Governments around the world are facing complex intersecting challenges: how to achieve supply chain diversification and resilience while simultaneously pursuing more ambitious climate action and reinvigorating progress on international development.
China’s dominance of critical mineral and clean energy supply chains poses economic security risks, in addition to human rights concerns. Meanwhile, an estimated trillion-dollar financing gap in developing countries (other than China) must be overcome if the world is to deliver on its goals for climate and development.
Few solutions currently on the table can meet the scale of what is required. This is before also surmounting the constraints imposed by the politics of cost-of-living pressures at home and geopolitical rivalry internationally.
The Australian government last week took the significant step of announcing a $2 billion investment facility aimed at supporting the clean energy transition and infrastructure development in Southeast Asia. The ink on that announcement is barely dry. Yet, as welcome as that decision is, it is also clear that this is only one part of the solution.
To make a serious difference to the problems at hand, Australia and its partners will need to think bigger. This means investing in substantial new institutional capabilities especially for knowledge sharing and – most importantly – finding ways to strengthen multilateral ties in this region. They also need solutions that help to close financing gaps and build investment pipelines by attracting new projects and co-investors.

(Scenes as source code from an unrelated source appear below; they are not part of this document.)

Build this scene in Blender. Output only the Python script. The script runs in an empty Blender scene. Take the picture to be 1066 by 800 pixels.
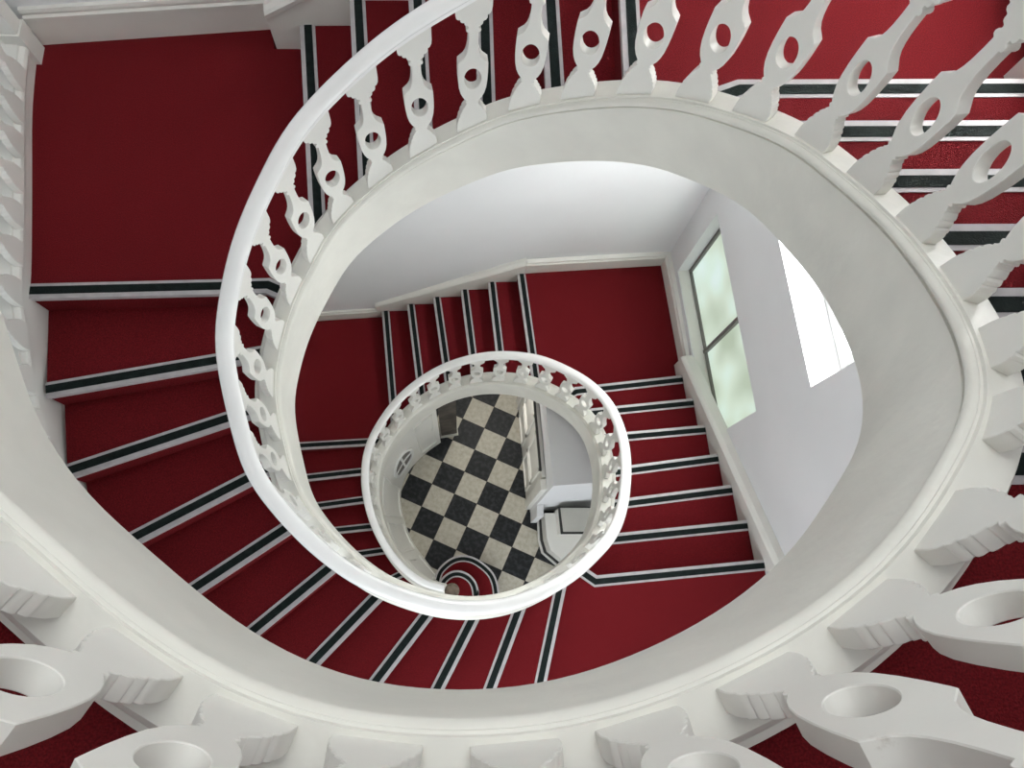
import bpy, bmesh, math, random
import numpy as np
from mathutils import Vector, Matrix, noise

random.seed(7)
# ------------------------------------------------------------------ units and camera
S = 0.165                       # one riser in metres; the plan is laid out in risers
FPX, NADX, NADY = 780.0, 481.5, 613.0
CAM_LEVEL = 54.2                # camera height in risers above the hall floor
_n = np.array([NADX - 533, NADY - 400, FPX]); _n /= np.linalg.norm(_n)
_v = np.cross(_n, [0, 0, 1.0]); _c = _n[2]
_K = np.array([[0, -_v[2], _v[1]], [_v[2], 0, -_v[0]], [-_v[1], _v[0], 0]])
RM = np.eye(3) + _K + _K @ _K / (1 + _c)


def P(x, y, lvl):
    """plan point (risers) seen at photo point x, y on the level lvl"""
    r = RM @ np.array([x - 533, y - 400, FPX])
    d = CAM_LEVEL - lvl
    return np.array([r[0] / r[2] * d, -r[1] / r[2] * d])


C = bpy.context.scene.collection
cam_d = bpy.data.cameras.new('camera')
cam = bpy.data.objects.new('camera', cam_d); C.objects.link(cam)
bpy.context.scene.camera = cam
cam_d.sensor_width = 36; cam_d.lens = 36 * FPX / 1066
cam_d.clip_start = 0.02; cam_d.clip_end = 100
_r = RM @ np.array([1, 0, 0]); _d = RM @ np.array([0, 1, 0]); _f = RM @ np.array([0, 0, 1])
W = lambda v: Vector((v[0], -v[1], -v[2]))
m3 = Matrix((W(_r), -W(_d), -W(_f))).transposed()
cam.matrix_world = Matrix.Translation((0, 0, CAM_LEVEL * S)) @ m3.to_4x4()

sc = bpy.context.scene
sc.view_settings.view_transform = 'Standard'
sc.view_settings.look = 'None'
sc.view_settings.exposure = 0.0
sc.view_settings.gamma = 1.0
sc.view_settings.use_curve_mapping = False
sc.cycles.max_bounces = 10
sc.cycles.diffuse_bounces = 8

world = bpy.data.worlds.new('world'); sc.world = world
world.use_nodes = True
wb = world.node_tree.nodes['Background']
wb.inputs[0].default_value = (0.80, 0.90, 1.0, 1); wb.inputs[1].default_value = 1.6


def area(name, loc, target, sx, sy, power, col=(1, 1, 1)):
    l = bpy.data.lights.new(name, 'AREA'); l.shape = 'RECTANGLE'; l.size = sx; l.size_y = sy
    l.energy = power; l.color = col
    o = bpy.data.objects.new(name, l); C.objects.link(o)
    o.location = loc
    o.rotation_euler = (Vector(target) - Vector(loc)).to_track_quat('-Z', 'Y').to_euler()
    return o


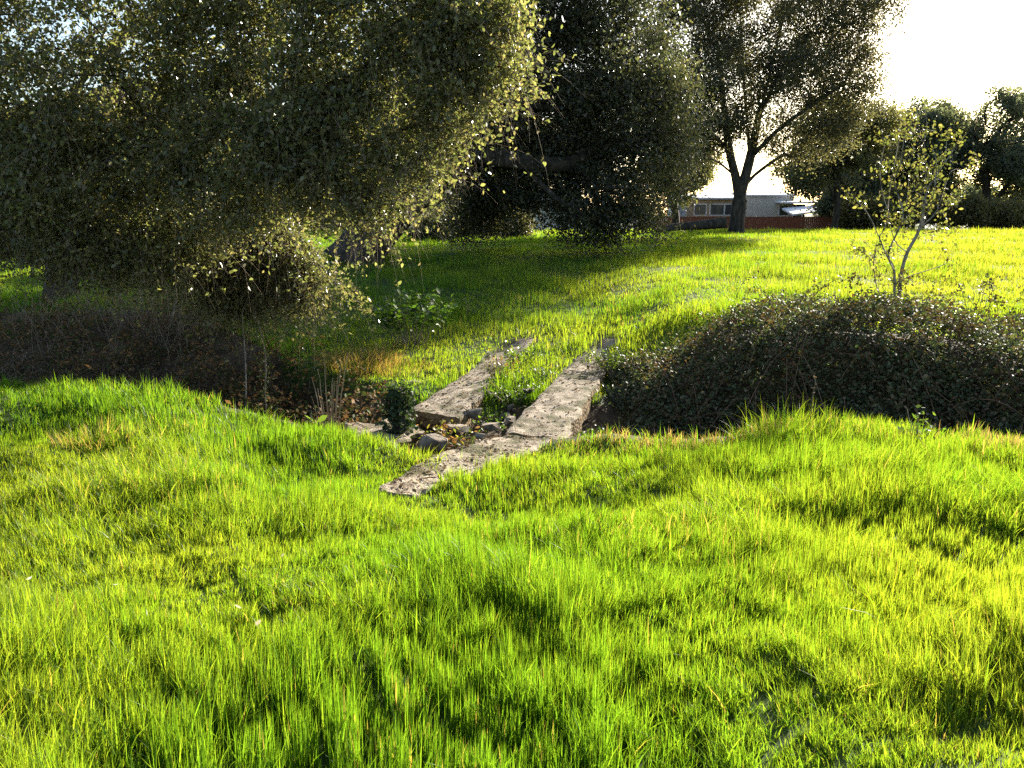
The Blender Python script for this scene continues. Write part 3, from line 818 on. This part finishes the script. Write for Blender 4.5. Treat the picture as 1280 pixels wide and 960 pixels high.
for i in range(330):
    x0 = rng.uniform(1.4, 10.5); t0 = rng.uniform(.02, 1.0); y0 = edge(x0) + 1 + 3.2 * t0
    z0 = thick_S(np.array([x0]), np.array([y0]))[0]
    a = rng.uniform(0, 6.28); L = rng.uniform(.4, 1.1); hh = rng.uniform(.05, .32) * (2.3 if i % 3 == 0 else 1)
    pts = [np.array([x0 + math.cos(a) * L * s, y0 + math.sin(a) * L * s, 0]) for s in np.linspace(0, 1, 7)]
    zl = [thick_S(np.array([p_[0]]), np.array([p_[1]]))[0] for p_ in pts]
    for j, p_ in enumerate(pts): p_[2] = zl[j] - .05 + hh * math.sin(math.pi * j / 6 * .9)
    mb.tube(pts, np.linspace(.005, .0025, 7), 3); canes.append(np.array(pts))
cpts = np.vstack([c_[np.repeat(np.arange(2, 7), 8)] + rng.normal(0, .04, (40, 3)) for c_ in canes])
leaves('shoot_leaf', cpts, .045, M_bramble, root, [(.05, .065, .022), (.09, .07, .03), (.10, .05, .03)], .62, True, .3)
mb.build('cane', rough_mat('bramble_cane', (.11, .055, .035), (.22, .14, .09), 20, .2), root)


# ------------------------------------------------------------------ small plants
def sprig_plant(name, label, cat, base, n_stems, height, spread, leaf, per, cols, m_leaf=M_weed, m_stem=M_twig, aspect=.5, fine=True, stem_r=.006, lean=(0, 0), wob=.012, group=None, from_t=.25, up=.3, jit=.05, scatter=False):
    root = thing(name, label, cat, base, group)
    mb = MB(); pos = []
    for i in range(n_stems):
        a = rng.uniform(0, 6.28); s = spread * math.sqrt(rng.random()); h = height * rng.uniform(.55, 1.05)
        p0 = base + np.array([math.cos(a) * s * .3, math.sin(a) * s * .3, -.03])
        if scatter:
            p0 = gnd(base[0] + 1.3 * math.cos(a) * s, base[1] + .8 * math.sin(a) * s, -.03); a = rng.uniform(0, 6.28); s = h * rng.uniform(.2, .9)
        p1 = p0 + np.array([math.cos(a) * s * .5 + lean[0] * .4 * h, math.sin(a) * s * .5 + lean[1] * .4 * h, h * .55])
        p2 = p0 + np.array([math.cos(a) * s * 1.1 + lean[0] * h, math.sin(a) * s * 1.1 + lean[1] * h, h])
        c = catmull([p0, p1, p2], 5)
        c[1:] += rng.normal(0, wob * height, c[1:].shape)
        mb.tube(c, np.linspace(stem_r, stem_r * .35, len(c)), 4)
        if per:
            k = rng.uniform(from_t, 1, per) * (len(c) - 1)
            pos.append(c[k.astype(int)] + rng.normal(0, jit, (per, 3)))
    tw = None
    if scatter: tw = (np.array(mb.v) , np.array(mb.f), m_stem)  # scattered stems are joined into the foliage mesh with the leaves
    else: mb.build('stem', m_stem, root)
    if per:
        leaves('foliage', np.vstack(pos), leaf, m_leaf, root, cols, aspect, fine, up, tw=tw)
    return root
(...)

Creating a new kind of multilateral bank could provide a compelling way forward, integrating economic security, climate, and development objectives within a single institution. This new form of bank would seek to combine the best parts of existing financial institutions including the multilateral development banks (MDBs), green banks, and export credit agencies.
The World Bank and other MDBs notionally offer a powerful financial model for delivering the scale of funding required for climate and development. With US$19.2 billion of paid-in capital, the World Bank has been able to provide more than US$750 billion in loans over its lifetime. By helping build new capabilities in developing economies, MDBs can also support global supply chain diversification.
The Western governments that dominate the MDBs recognise the opportunity that exists to expand the role of the banks through reform and increasing their capital. But this has proven difficult to realise in practice. Injecting additional MDB capital would inevitably open the vexed issue of increasing China’s voting power at these institutions. In addition, China’s state-owned firms are often among the top beneficiaries when it comes to winning MDB procurement contracts.
The MDBs have also over decades become bureaucratic behemoths, struggling with too much red tape and risk aversion. This has made them difficult to reform and limited their impact.
Hence, there is both a need and opportunity to establish a new kind of multilateral bank, one more responsive to today’s economic security, climate, and development challenges that can bring together the best elements of various existing public financial institutions.
This includes not only the powerful financing model of the MDBs but also their role in working closely with developing country governments to support project development and critical behind-the-border reforms. The new kind of multilateral bank should seek to replicate the highly specialised knowledge sharing and financial innovation functions of national green banks, such as Australia’s Clean Energy Finance Corporation. And it should adopt the economic security objective of bilateral export credit agencies while multilateralising this to support the friend-shoring of supply chains across a group of partner countries.
The Indo-Pacific Economic Framework (IPEF) could be the ideal forum for this modern multilateral bank.
A US-led initiative, IPEF draws together 14 governments around the region (China is not a member). It is designed to support fair and resilient trade, to diversify and secure key supply chains, and to support broader economic development and decarbonisation aims. But negotiations are progressing slowly, in part as developing countries have little positive incentive to meet America’s “high standard” ambitions when better market access to the United States is not on the table.
An IPEF bank could provide the positive incentive required at a scale for the framework to work. It should be built around two pillars: finance and knowledge sharing. On finance, it would provide the capital needed for the clean energy investments and friend-shoring that IPEF seeks to promote. Equally important, it would institutionalise knowledge sharing among its members around new technologies, transaction structures, and market risks. This would allow an IPEF bank to target different projects and private sector co-financiers to existing public financial institutions, key to catalysing greater investment.
Leading the establishment of an IPEF bank would be a significant economic and foreign policy legacy for the Albanese government in Australia and align with the vision it has outlined for regional engagement. It would also be a powerful way for the United States to demonstrate its commitment to shared prosperity and climate justice while operationalising the new Washington consensus.
For the new major powers of India and Indonesia, establishing an IPEF bank would be an important leadership opportunity and bestow considerable prestige – similar to Japan in the 1960s with the Asian Development Bank and China last decade with the Asian Infrastructure Investment Bank. It would also create a multilateral bank where members of the Global South can have a commensurate role in its governance, without needing to contend with concerns about increasing China’s influence as at the existing MDBs.
Any decision to complicate an already crowded international finance landscape must be considered carefully. Even initiating a process for such an ambitious idea would be a heavy diplomatic lift. But in a divided world facing multiple overlapping crises, it is an idea that should be on the table.